_WORK TO BE COMPLETED_. Copy all of the material exactly. Pictures are not to appear in the copy.
--- Begin MATERIAL SUPPLIED ---
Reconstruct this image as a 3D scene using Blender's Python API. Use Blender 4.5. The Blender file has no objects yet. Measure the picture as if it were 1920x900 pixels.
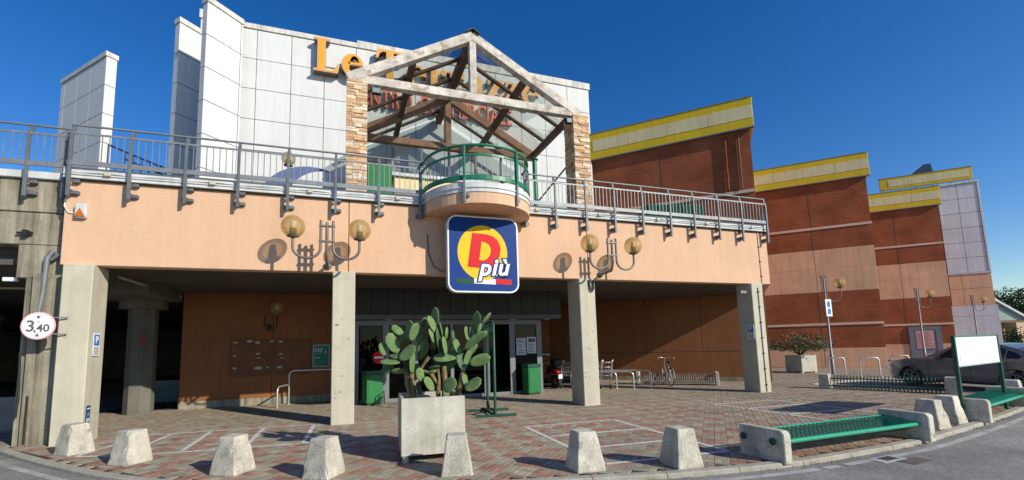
import bpy, bmesh, math, random
from mathutils import Vector, Matrix, noise
from mathutils.geometry import tessellate_polygon
R = math.radians
rnd = random.Random(7)
SC = bpy.context.scene
COL = SC.collection

# ------------------------------------------------------------------ camera
cam = bpy.data.objects.new('camera', bpy.data.cameras.new('camera'))
COL.objects.link(cam)
fw = Vector((0.315593, 0.942774, 0.107606)); rt = Vector((0.948834, -0.314816, -0.024581)); up = Vector((-0.010702, -0.109858, 0.99389))
cam.matrix_world = Matrix(((rt.x, up.x, -fw.x, 0), (rt.y, up.y, -fw.y, 0), (rt.z, up.z, -fw.z, 1.71), (0, 0, 0, 1)))
cam.data.sensor_width = 36
cam.data.lens = 15.3902
cam.data.shift_x = 0.01923
cam.data.shift_y = 0.05679
cam.data.clip_start = 0.1
cam.data.clip_end = 2000
SC.camera = cam

# ------------------------------------------------------------------ light
SUN_AZ, SUN_EL = -53.5, 27.0          # direction towards the sun: angle from +X, height
sun = bpy.data.objects.new('sun', bpy.data.lights.new('sun', 'SUN'))
COL.objects.link(sun)
sun.data.energy = 4.15
sun.data.angle = R(0.5)
sun.data.color = (1.0, 0.93, 0.79)
sd = Vector((math.cos(R(SUN_AZ)) * math.cos(R(SUN_EL)), math.sin(R(SUN_AZ)) * math.cos(R(SUN_EL)), math.sin(R(SUN_EL))))
sun.rotation_euler = sd.to_track_quat('Z', 'Y').to_euler()
sun.location = sd * 100
world = bpy.data.worlds.new('World')
SC.world = world
world.use_nodes = True
wn = world.node_tree
sky = wn.nodes.new('ShaderNodeTexSky')
sky.sky_type = 'NISHITA'
sky.sun_disc = False
sky.sun_elevation = R(SUN_EL)
sky.sun_rotation = R(90 - SUN_AZ)
sky.altitude = 0
sky.air_density = 1.0
sky.dust_density = 0.15
sky.ozone_density = 3.0
hs_ = wn.nodes.new('ShaderNodeHueSaturation')
hs_.inputs['Saturation'].default_value = 1.36
hs_.inputs['Hue'].default_value = 0.512
wn.links.new(sky.outputs[0], hs_.inputs['Color'])
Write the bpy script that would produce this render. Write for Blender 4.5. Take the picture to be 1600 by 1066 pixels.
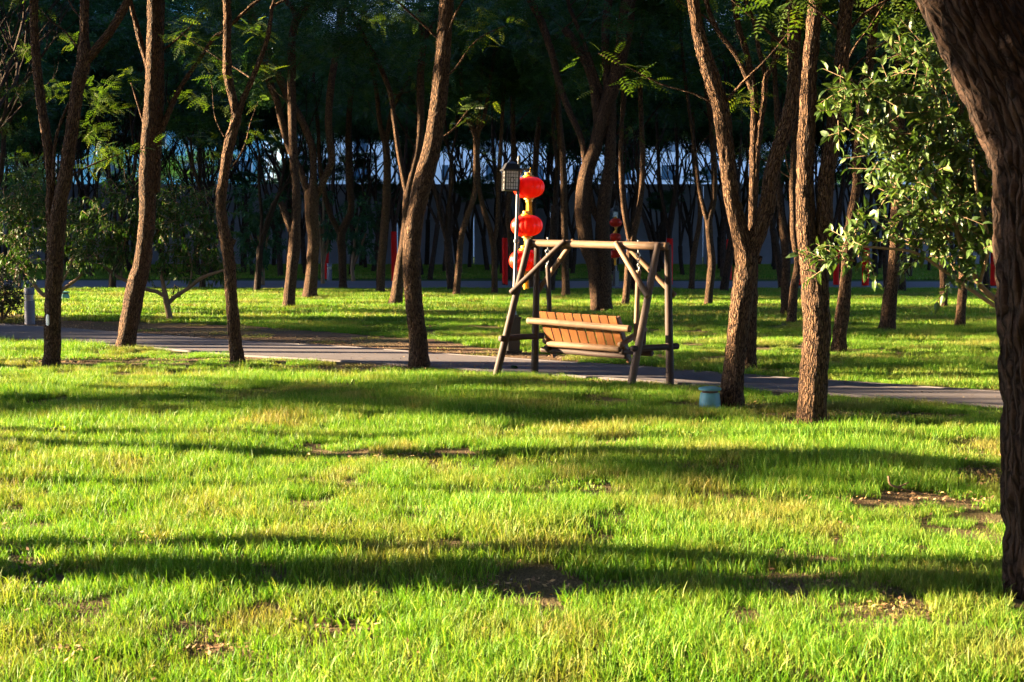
--- End MATERIAL SUPPLIED ---
_EXERCISE ANSWER_.
Reconstruct this image as a 3D scene using Blender's Python API. Use Blender 4.5. The Blender file has no objects yet. Measure the picture as if it were 1920x900 pixels.
import bpy, bmesh, math, random
from mathutils import Vector, Matrix, noise
from mathutils.geometry import tessellate_polygon
R = math.radians
rnd = random.Random(7)
SC = bpy.context.scene
COL = SC.collection

# ------------------------------------------------------------------ camera
cam = bpy.data.objects.new('camera', bpy.data.cameras.new('camera'))
COL.objects.link(cam)
fw = Vector((0.315593, 0.942774, 0.107606)); rt = Vector((0.948834, -0.314816, -0.024581)); up = Vector((-0.010702, -0.109858, 0.99389))
cam.matrix_world = Matrix(((rt.x, up.x, -fw.x, 0), (rt.y, up.y, -fw.y, 0), (rt.z, up.z, -fw.z, 1.71), (0, 0, 0, 1)))
cam.data.sensor_width = 36
cam.data.lens = 15.3902
cam.data.shift_x = 0.01923
cam.data.shift_y = 0.05679
cam.data.clip_start = 0.1
cam.data.clip_end = 2000
SC.camera = cam

# ------------------------------------------------------------------ light
SUN_AZ, SUN_EL = -53.5, 27.0          # direction towards the sun: angle from +X, height
sun = bpy.data.objects.new('sun', bpy.data.lights.new('sun', 'SUN'))
COL.objects.link(sun)
sun.data.energy = 4.15
sun.data.angle = R(0.5)
sun.data.color = (1.0, 0.93, 0.79)
sd = Vector((math.cos(R(SUN_AZ)) * math.cos(R(SUN_EL)), math.sin(R(SUN_AZ)) * math.cos(R(SUN_EL)), math.sin(R(SUN_EL))))
sun.rotation_euler = sd.to_track_quat('Z', 'Y').to_euler()
sun.location = sd * 100
world = bpy.data.worlds.new('World')
SC.world = world
world.use_nodes = True
wn = world.node_tree
sky = wn.nodes.new('ShaderNodeTexSky')
sky.sky_type = 'NISHITA'
sky.sun_disc = False
sky.sun_elevation = R(SUN_EL)
sky.sun_rotation = R(90 - SUN_AZ)
sky.altitude = 0
sky.air_density = 1.0
sky.dust_density = 0.15
sky.ozone_density = 3.0
hs_ = wn.nodes.new('ShaderNodeHueSaturation')
hs_.inputs['Saturation'].default_value = 1.36
hs_.inputs['Hue'].default_value = 0.512
wn.links.new(sky.outputs[0], hs_.inputs['Color'])
Write the bpy script that would produce this render. Write for Blender 4.5. Take the picture to be 1600 by 1066 pixels.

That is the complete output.